**What needs to be done**
Leave out the pictures, and retype only the lines from the beginning of the material through the line that contains "sc.camera = camo", including both.

◇ ◇ ◇

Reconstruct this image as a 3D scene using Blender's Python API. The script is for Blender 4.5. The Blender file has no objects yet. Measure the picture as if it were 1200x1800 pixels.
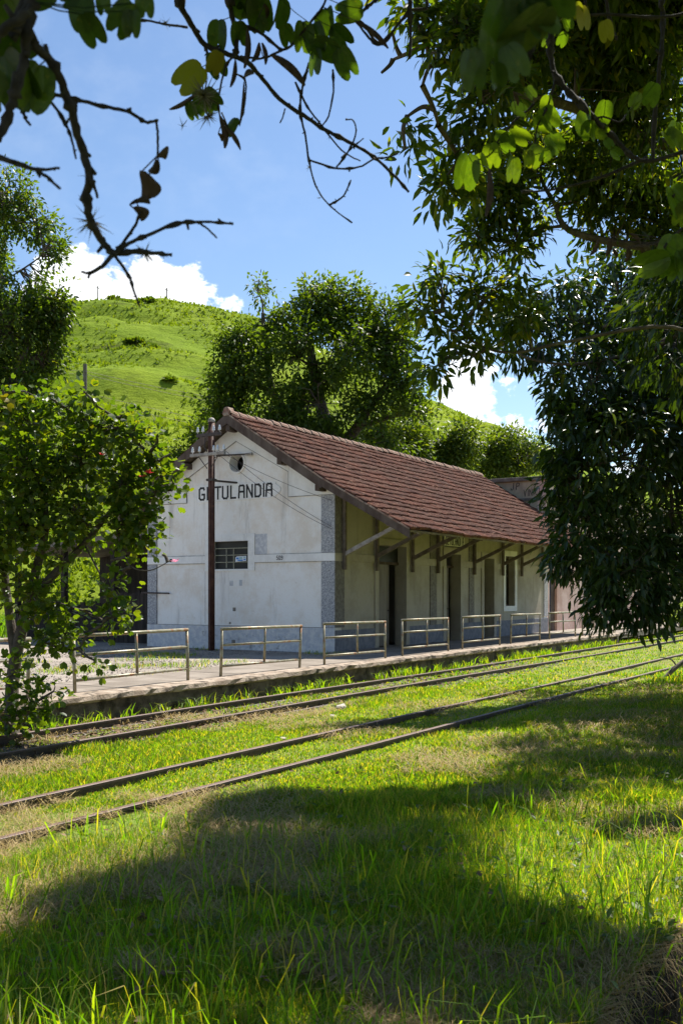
import bpy, bmesh, math, random
import numpy as np
from mathutils import Vector, Matrix

# ------------------------------------------------------------------ frame of reference
# X runs along the railway (away to the right), Y points from the photographer's side to the station, Z up, 0 = rail heads
FPX, CX, HY, EYE = 1750.0, 600.0, 1043.0, 1.8
ANG = math.atan(1085.0 / FPX)
FW = (math.cos(ANG), math.sin(ANG)); RT = (math.sin(ANG), -math.cos(ANG))
def at(px, py, D):
    k = (px - CX) / FPX
    return Vector((D * (FW[0] + k * RT[0]), D * (FW[1] + k * RT[1]), EYE - (py - HY) / FPX * D))
def on_v(px, v):
    k = (px - CX) / FPX
    D = v / (FW[1] + k * RT[1]); return D * (FW[0] + k * RT[0])

sc = bpy.context.scene
col = sc.collection
rnd = random.Random(7)
rng = np.random.default_rng(7)

# ------------------------------------------------------------------ camera
cam = bpy.data.cameras.new('camera'); camo = bpy.data.objects.new('camera', cam); col.objects.link(camo)
camo.location = (0, 0, EYE); camo.rotation_euler = (math.pi / 2, 0, ANG - math.pi / 2)
cam.sensor_fit = 'VERTICAL'; cam.sensor_height = 36.0; cam.sensor_width = 24.0
cam.lens = 36.0 * FPX / 1800.0; cam.shift_y = (HY - 900.0) / 1800.0
cam.clip_start = 0.05; cam.clip_end = 3000
cam.dof.use_dof = True; cam.dof.focus_distance = 22.0; cam.dof.aperture_fstop = 9.0
sc.camera = camo

# ------------------------------------------------------------------ sky, sun, exposure
SUN = Vector((0.63, -0.075, 1.0)).normalized()
w = bpy.data.worlds.new('World'); sc.world = w; w.use_nodes = True
nt = w.node_tree; nt.nodes.clear()
def N(tree, kind, **kw):
    n = tree.nodes.new(kind)
    for k, v in kw.items(): setattr(n, k, v)
    return n
def mth(tree, op, a, b=None, c=None):
    n = tree.nodes.new('ShaderNodeMath'); n.operation = op
    for i, x in enumerate((a, b, c)):
        if x is None: continue
        if isinstance(x, (int, float)): n.inputs[i].default_value = x
        else: tree.links.new(x, n.inputs[i])
    return n.outputs[0]
def mixc(tree, f, a, b, blend='MIX'):
    n = tree.nodes.new('ShaderNodeMix'); n.data_type = 'RGBA'; n.blend_type = blend
    for s, x in ((0, f), (6, a), (7, b)):
        if isinstance(x, (int, float)): n.inputs[s].default_value = x
        elif isinstance(x, (tuple, list)): n.inputs[s].default_value = (*x[:3], 1)
        else: tree.links.new(x, n.inputs[s])
    return n.outputs[2]
def sstep(tree, x, a, b):
    n = tree.nodes.new('ShaderNodeMapRange'); n.interpolation_type = 'SMOOTHSTEP'; n.clamp = True
    tree.links.new(x, n.inputs[0]); n.inputs[1].default_value = a; n.inputs[2].default_value = b
    return n.outputs[0]
sky = N(nt, 'ShaderNodeTexSky', sky_type='NISHITA', sun_disc=False)
sky.sun_elevation = math.asin(SUN.z); sky.sun_rotation = math.atan2(SUN.x, SUN.y)
sky.air_density = 1.0; sky.dust_density = 0.25; sky.ozone_density = 1.6; sky.altitude = 300
tc = N(nt, 'ShaderNodeTexCoord')
vec = tc.outputs['Generated']
sep = N(nt, 'ShaderNodeSeparateXYZ'); nt.links.new(vec, sep.inputs[0])
mp = N(nt, 'ShaderNodeMapping'); nt.links.new(vec, mp.inputs[0]); mp.inputs['Scale'].default_value = (1, 1, 1.5); mp.inputs['Location'].default_value = (3.1, 0.4, 1.7)
n1 = N(nt, 'ShaderNodeTexNoise'); nt.links.new(mp.outputs[0], n1.inputs['Vector']); n1.inputs['Scale'].default_value = 19; n1.inputs['Detail'].default_value = 9; n1.inputs['Roughness'].default_value = 0.6
n2 = N(nt, 'ShaderNodeTexNoise'); nt.links.new(mp.outputs[0], n2.inputs['Vector']); n2.inputs['Scale'].default_value = 3.2; n2.inputs['Detail'].default_value = 2
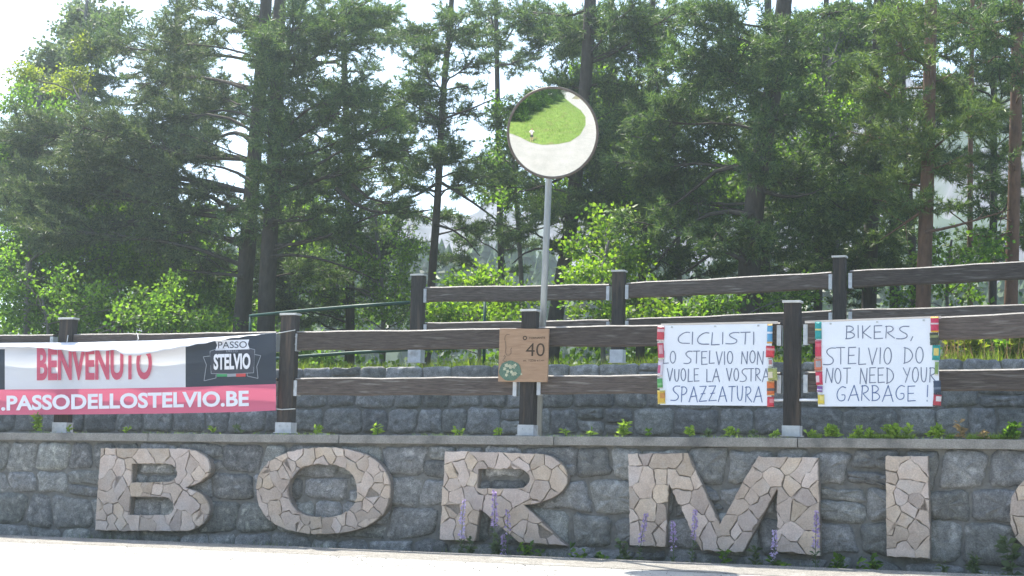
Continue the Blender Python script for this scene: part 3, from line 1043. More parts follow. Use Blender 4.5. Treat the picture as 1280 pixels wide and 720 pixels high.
put_text('.PASSODELLOSTELVIO.BE', lambda u, v: bpt(1.5 + 309.5 * u, 494.5 - 6.5 * u + (19 + .8 * u) * v, .006), M['print_white'], ban, .032, cuts=40)
put_text('WWW', lambda u, v: bpt(-50 + 48 * u, 495.5 + 19 * v, .006), M['print_white'], ban, .022, cuts=6)


def b_poly(pts, off, m, name='print'):
    P = resample([Vector(p) for p in pts], 4.0)
    vs, es, fs, *_ = delaunay_2d_cdt([Vector((p.x, p.y)) for p in P], [], [list(range(len(P)))], 1, 1e-4)
    return link(name, mesh_from([bpt(v.x, v.y, off) for v in vs], [tuple(f) for f in fs], False), m, ban)


def b_line(pts, wpx, off, m, name='print'):
    pts = [Vector(p) for p in pts]
    V, F = [], []
    for i in range(len(pts) - 1):
        a, c = pts[i], pts[i + 1]
        n_ = Vector((-(c - a).y, (c - a).x)).normalized() * wpx / 2
        k = len(V)
        V += [bpt(*(a + n_), off), bpt(*(c + n_), off), bpt(*(c - n_), off), bpt(*(a - n_), off)]
        F.append((k, k + 1, k + 2, k + 3))
    return link(name, mesh_from(V, F, False), m, ban)


for sx in (0, 1):
    fx = (lambda x: x) if sx == 0 else (lambda x: x - 339.0)     # the logo panel, and the same one at the far left end
    q = lambda P: [(fx(x), y) for x, y in P]
    b_poly(q([(262.5, 439), (270, 436.5), (312, 435.5), (318.5, 437), (317, 466), (290, 467.5), (264, 467)]), .006, M['print_dark'], 'emblem')
    b_line(q([(262.5, 439), (270, 436.5), (312, 435.5), (318.5, 437), (317, 466), (290, 467.5), (264, 467), (262.5, 439)]), .7, .009, M['print_grey'])
    b_poly(q([(269, 425.5), (311.5, 424.3), (310, 430), (312, 436.5), (269, 438), (271.5, 431.5)]), .009, M['print_white'])
    b_line(q([(262, 445), (254, 446), (258, 456), (255, 476), (270, 472.5), (270, 468)]), .8, .009, M['print_grey'])
    b_line(q([(318, 443), (326, 444.5), (321, 458), (322.5, 473), (309, 470), (309, 466)]), .8, .009, M['print_grey'])
    for xa, xb, mm in ((271, 284, 'print_green'), (284, 295, 'print_grey'), (295, 307, 'print_red')):
        b_poly(q([(xa, 467.2), (xb, 466.8), (xb, 470.6), (xa, 471)]), .011, M[mm])
    put_text('PASSO', lambda u, v: bpt(fx(272.5 + 36 * u), 427.3 - u * .8 + 8.2 * v, .013), M['print_dark'], ban, 0.0, cuts=6)
    put_text('STELVIO', lambda u, v: bpt(fx(267 + 46 * u), 442.5 - u * 1.2 + 20 * v, .013), M['print_white'], ban, .04, cuts=8)
    put_text('DELLO', lambda u, v: bpt(fx(283 + 14 * u), 437.3 + 3 * v, .013), M['print_grey'], ban, .01, cuts=2)
b = MB()
b.tube([on(343, 417.5, FD - .03), on(350, 416, FD - .012), on(369, 412.5, FD - .012)], .005, 6)
b.tube([on(344, 511, FD - .05), on(352, 512, FD - .012), on(369, 511, FD - .012)], .005, 6)
b.tube([on(172, 418, FD + .02), on(173, 424, FD - .03), on(170, 427, FD - .045)], .005, 6)
b.tube([on(85, 419, FD - .012), on(84, 426, FD - .03), on(83, 430, FD - .045)], .005, 6)
b.build('tie_string', M['string'], ban)

# ------------------------------------------------------------------ brown board with bend number
bw = FD - .035
sg = empty('bend_sign', on(655, 477, bw), 'square brown wooden board with the number 40 and painted flowers', 'sign')


def sgp(u, v, off=0.0):
    x = 624.5 + 61.5 * u + (-2.0 * v); y = 410.5 + 66.5 * v - 0 * u + .6 * u
    return on(x, y, bw - off)


b = MB()
q0 = [sgp(0, 0), sgp(1, 0), sgp(1, 1), sgp(0, 1)]
b.hexa([p for p in q0] + [p + Vector((0, .025, 0)) for p in q0])
b.build('board', M['sign_wood'], sg, bevel=.003)
put_text('40', lambda u, v: sgp(.545 + .385 * u, .27 + .245 * v, .003), M['burn'], sg, -.005, name='numeral')
put_text('TORNANTE', lambda u, v: sgp(.60 + .33 * u, .155 - .01 * u + .038 * v, .003), M['burn'], sg, .01)
put_text('m. 1256 s.l.m.', lambda u, v: sgp(.50 + .44 * u, .575 - .008 * u + .045 * v, .003), M['burn'], sg, .0)


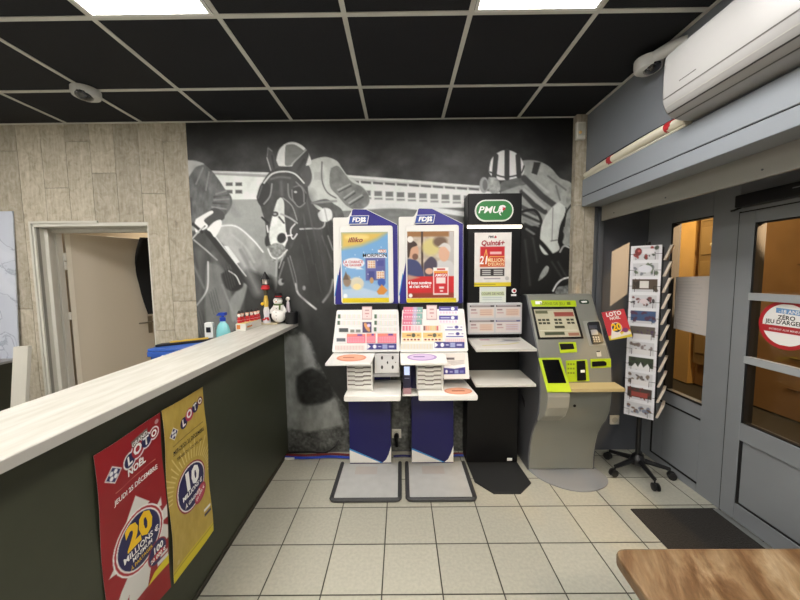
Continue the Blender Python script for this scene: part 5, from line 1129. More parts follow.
# running horse-head mark beside the lettering
hm_ = lambda pts, mt, nm: MB().prism([(.560+a/1000, 2.4838, 2.078-b_/1000) for a, b_ in pts], (0, .0006, 0)).build(nm, mt, sg)
hm_([(178, 62), (190, 44), (210, 40), (226, 46), (232, 58), (214, 62), (205, 74), (212, 84), (204, 98), (196, 84), (186, 96), (182, 82), (192, 72)], inkw, 'horse_mark'); hm_([(206, 54), (228, 58), (226, 74), (214, 82), (204, 72)], inkr, 'horse_mark_red')
hm_([(178, 96), (188, 86), (196, 90), (190, 104), (200, 116), (190, 116), (182, 106)], inkw, 'horse_mark')
MB().tube([(.505, 2.488, 1.879), (.912, 2.488, 1.877)], .0125, 12).build('light_bar', mat('warm_led_bar', '#fff3e0', .4, emit='#fff0dc', estr=2.2), t, 0, True)
def p_quinte(k):                             # 38 x 54
    k.C[:] = (226, 222, 218); k.C += (fbm(k.X/5, k.Y/5, 3)[:, None]-.5)*22
    k.rect(6, 14, 31, 34, (196, 34, 44), 1.2); k.rect(6, 26, 31, 34, (204, 90, 40), 2); k.rect(16, 19, 28, 21.6, (236, 190, 190), .5)
    k.line([(6, 24.5), (10, 24.5), (12, 17), (14, 28), (16, 24), (31, 24)], .9, (240, 190, 90), .5)
    k.rect(6, 36, 31, 43.5, (44, 40, 42), 1)
    for r in range(3): k.rect(8, 37.4+r*2, 17, 38.4+r*2, (216, 214, 210), .4); k.rect(20, 37.4+r*2, 29.5, 38.4+r*2, (216, 214, 210), .4)
    k.rect(-1, 50, 39, 55, (222, 200, 44), .5); k.rect(0, 51.6, 22, 52.4, (150, 140, 40), .4); k.rect(10, 45.6, 27, 46.6, (150, 146, 150), .4); k.ell(34, 46, 2, 2, (190, 186, 186), .5)
    k.ell(21.5, 4.5, 1.2, 1, (180, 40, 50), .4)
ps = Sheet('poster', nrect(.562, .842, 2.4975, 1.428, 1.836), 38, 54, .5, p_quinte, parent=t)
ps.o['label'] = 'white poster with a red jackpot block'
ps.text('PMU', 17.5, 5.5, 2.6, inkk, bold=.03, slant=.2); ps.text('Quinté+', 18.5, 12.6, 5, mat('ink_crimson', '#a0303c', .5), bold=.05, slant=.2); ps.text('21', 9.5, 31.2, 8, inkw, bold=.03, wide=.8, slant=.15)
ps.text('MILLION', 22.3, 29.3, 3.9, mat('ink_cream', '#f3dfae', .5), bold=.02, wide=.85); ps.text("D'EUROS", 22.3, 33, 3, mat('ink_cream', '#f3dfae'), bold=.015)
def p_fly(k):
    k.C[:] = (216, 222, 214); k.rect(2, 5, 25, 9, (196, 208, 160), 1)
    for r in range(2): k.rect(3, 10.5+r*2, 23, 11.4+r*2, (180, 190, 190), .4)
fl = Sheet('printed_flyer', nrect(.603, .806, 2.497, 1.304, 1.424), 27, 16, .6, p_fly); ident(fl.o, 'small pale green flyer taped below the red jackpot poster', 'flyer')
fl.text('COUPE DE NOËL', 13.5, 8.2, 2.6, inkp, bold=.02, wide=.85)
MB().lathe([(.019, 0), (.019, .0008)], (.868, 2.4988, 1.392), 20, None, 1, 1, (0, -1, 0)).build('round_sticker', inkw, t); MB().lathe([(.010, 0), (.010, .0004)], (.870, 2.4978, 1.392), 14, None, 1, 1, (0, -1, 0)).build('sticker_mark', inkr, t)
box('sticker_label', (.846, 2.4984, 1.352), (.886, 2.4999, 1.366), inkw, t)
hl = MB().box((.505, 2.452, 1.065), (.915, 2.4995, 1.302)); ho = hl.build('leaflet_rack', mat('rack_white', '#c4c4c6', .4), t, .003)
cols4 = [(.518, .705, 1.192, 1.288), (.716, .903, 1.192, 1.288), (.518, .705, 1.078, 1.174), (.716, .903, 1.078, 1.174)]
names4 = ['upper left', 'upper right', 'lower left', 'lower right']
for i, (a, b_, c, d) in enumerate(cols4):
    def pf_(k, i=i):
        k.C[:] = (214, 206, 202); k.rect(0, 0, 19, 1.4, (70, 64, 66) if i != 3 else (84, 84, 130), .4); k.rect(1, .3, 16, 1, (180, 170, 170), .3)
        k.rect(8, 3, 18, 8, (222, 196, 176) if i != 3 else (206, 196, 206), 1); k.rect(1, 3, 5, 4, (150, 120, 124), .4); k.rect(1, 5.4, 6, 6.2, (190, 150, 150), .4)
        for r in range(3): k.rect(8, 3.4+r*1.6, 17, 4+r*1.6, (196, 160, 146), .3)
    s_ = Sheet('betting_slips', nrect(a, b_, 2.4505, c, d), 19, 9.5, .4, pf_, thick=.0012); ident(s_.o, 'betting slips in the '+names4[i]+' pocket of the white rack on the black column', 'betting slips', 'betting slips in the rack')
for nm, z, yb2, zf in (('writing_shelf', 1.030, 2.499, 1.007), ('lower_shelf', .772, 2.499, .758)):
    xa, xb = .512, .925
    yfz = 2.20
    o = MB().prism([(xa, yb2, z), (xb, yb2, z), (xb+.004, yfz, zf), (xa+.0, yfz, zf)], (0, 0, -.018)).build(nm, mat('shelf_white_laminate', '#cfcdc6', .4), t, .002)
def p_sh(k):
    k.C[:] = (206, 202, 196); k.rect(6, 2, 14, 4, (170, 110, 130), .8); k.poly([(18, 8), (28, 3), (34, 4), (36, 9)], (176, 176, 180), 1.5); k.poly([(24, 3), (38, 3.5), (38, 5.5), (26, 5.5)], (110, 108, 112), 1)
    k.line([(4, 15), (24, 13), (34, 10)], 1.2, (196, 190, 110), 1)
zsl = lambda y: 1.030-(2.499-y)*.0769+.0012
s_ = Sheet('desk_mat', [(.535, 2.47, zsl(2.47)), (.905, 2.47, zsl(2.47)), (.910, 2.225, zsl(2.225)), (.545, 2.225, zsl(2.225))], 40, 20, .6, p_sh, thick=.001); ident(s_.o, 'printed sheet lying on the upper white shelf of the black column', 'printed sheet')

# ------------------------------------------------------------------ grey self-service kiosk
mk = mat('kiosk_silver_grey', '#8b8c84', .42, metal=.15, noise=.02, nscale=6); mkd = mat('kiosk_side_grey', '#55565a', .5); mlime = mat('lime_green', '#b7d01e', .4)
KX0, KX1 = .968, 1.478
t = thing('betting_kiosk', 'silver grey self-service kiosk with lime green trim and slanted touch screen', 'kiosk', (1.22, 2.4, 0))
A, B_ = Vector((0, 2.505, 1.354)), Vector((0, 2.248, .905)); Cc = Vector((0, 2.222, .715))
prof = [(2.662, .012), (2.662, 1.32), (2.64, 1.345), (2.60, 1.359), (2.53, 1.362), (2.505, 1.354), (2.248, .905), (2.222, .715), (2.226, .62), (2.238, .54), (2.272, .46), (2.318, .40), (2.36, .32), (2.388, .22), (2.402, .12), (2.405, .012)]
MB().prism([(KX0+.006, y, z) for y, z in prof], (KX1-KX0-.012, 0, 0)).build('cabinet', mk, t, .010, True)
for x0, x1 in ((KX0-.002, KX0+.012), (KX1-.012, KX1+.001)):
    MB().prism([(x0, y+(.004 if y < 2.6 else -.0), z-.004) for y, z in prof], (x1-x0, 0, 0)).build('side_panel', mkd, t, .003)
MB().prism([(KX0-.004, 2.56, .55), (KX0-.004, 2.50, .52), (KX0-.004, 2.49, .47), (KX0-.004, 2.53, .50)], (.003, 0, 0)).build('side_latch', mblk, t)
nA = Vector((0, -(A.z-B_.z), (A.y-B_.y))).normalized(); nB = Vector((0, -(B_.z-Cc.z), (B_.y-Cc.y))).normalized()
def KA(px, py, e=0): return hit(px, py, A+nA*e, nA)
def KB(px, py, e=0): return hit(px, py, Cc+nB*e, nB)
def inset(K, n, pts, th, name, mt, r=0, parent=None, e=0):
    q = [K(*p, e) for p in pts]; q = rounded(q, r) if r else q
    return MB().prism(q, n*th).build(name, mt, parent or t, .001 if th > .003 else 0)
inset(KA, nA, [(530.5, 300.3), (575.5, 300.6), (576.5, 306.6), (532.5, 306.6)], .002, 'lime_header', mlime, .004)
hs_ = Sheet('header_ground', [KA(530.5, 300.3, .0025), KA(575.5, 300.6, .0025), KA(576.5, 306.6, .0025), KA(532.5, 306.6, .0025)], 90, 12, 50, lambda k: None)
hs_.text('BORNE DE JEU', 42, 9, 5.5, mat('ink_olive', '#7f8f22', .5), t, bold=.02); bpy.data.objects.remove(hs_.o)
inset(KA, nA, [(535, 301.3), (541.5, 301.3), (541.8, 304.4), (535.4, 304.4)], .003, 'header_badge', inkw, .003); inset(KA, nA, [(566.5, 302), (570, 302), (570.5, 305), (567, 305)], .003, 'header_mark', mat('ink_olive', '#7f8f22'), .003)
inset(KA, nA, [(578.5, 299.8), (588, 299.8), (589.5, 304), (579.5, 304)], .003, 'oval_logo', mat('logo_dark_green', '#27402f', .4), .02)
inset(KA, nA, [(580.5, 301.3), (586.5, 300.9), (587.2, 302.6), (582, 303)], .0042, 'logo_mark', inkw, .006)
scr = inset(KA, nA, [(531.2, 307.3), (574.6, 306.9), (583.4, 338.6), (538, 339.4)], .006, 'screen_bezel', mat('black_bezel', '#0e0e10', .3), .004)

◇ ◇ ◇

**Final answer**
Reconstruct this image as a 3D scene using Blender's Python API. The script is for Blender 4.5. The Blender file has no objects yet. Measure the picture as if it were 1200x1800 pixels.
import bpy, bmesh, math, random
import numpy as np
from mathutils import Vector, Matrix

# ------------------------------------------------------------------ frame of reference
# X runs along the railway (away to the right), Y points from the photographer's side to the station, Z up, 0 = rail heads
FPX, CX, HY, EYE = 1750.0, 600.0, 1043.0, 1.8
ANG = math.atan(1085.0 / FPX)
FW = (math.cos(ANG), math.sin(ANG)); RT = (math.sin(ANG), -math.cos(ANG))
def at(px, py, D):
    k = (px - CX) / FPX
    return Vector((D * (FW[0] + k * RT[0]), D * (FW[1] + k * RT[1]), EYE - (py - HY) / FPX * D))
def on_v(px, v):
    k = (px - CX) / FPX
    D = v / (FW[1] + k * RT[1]); return D * (FW[0] + k * RT[0])

sc = bpy.context.scene
col = sc.collection
rnd = random.Random(7)
rng = np.random.default_rng(7)

# ------------------------------------------------------------------ camera
cam = bpy.data.cameras.new('camera'); camo = bpy.data.objects.new('camera', cam); col.objects.link(camo)
camo.location = (0, 0, EYE); camo.rotation_euler = (math.pi / 2, 0, ANG - math.pi / 2)
cam.sensor_fit = 'VERTICAL'; cam.sensor_height = 36.0; cam.sensor_width = 24.0
cam.lens = 36.0 * FPX / 1800.0; cam.shift_y = (HY - 900.0) / 1800.0
cam.clip_start = 0.05; cam.clip_end = 3000
cam.dof.use_dof = True; cam.dof.focus_distance = 22.0; cam.dof.aperture_fstop = 9.0
sc.camera = camo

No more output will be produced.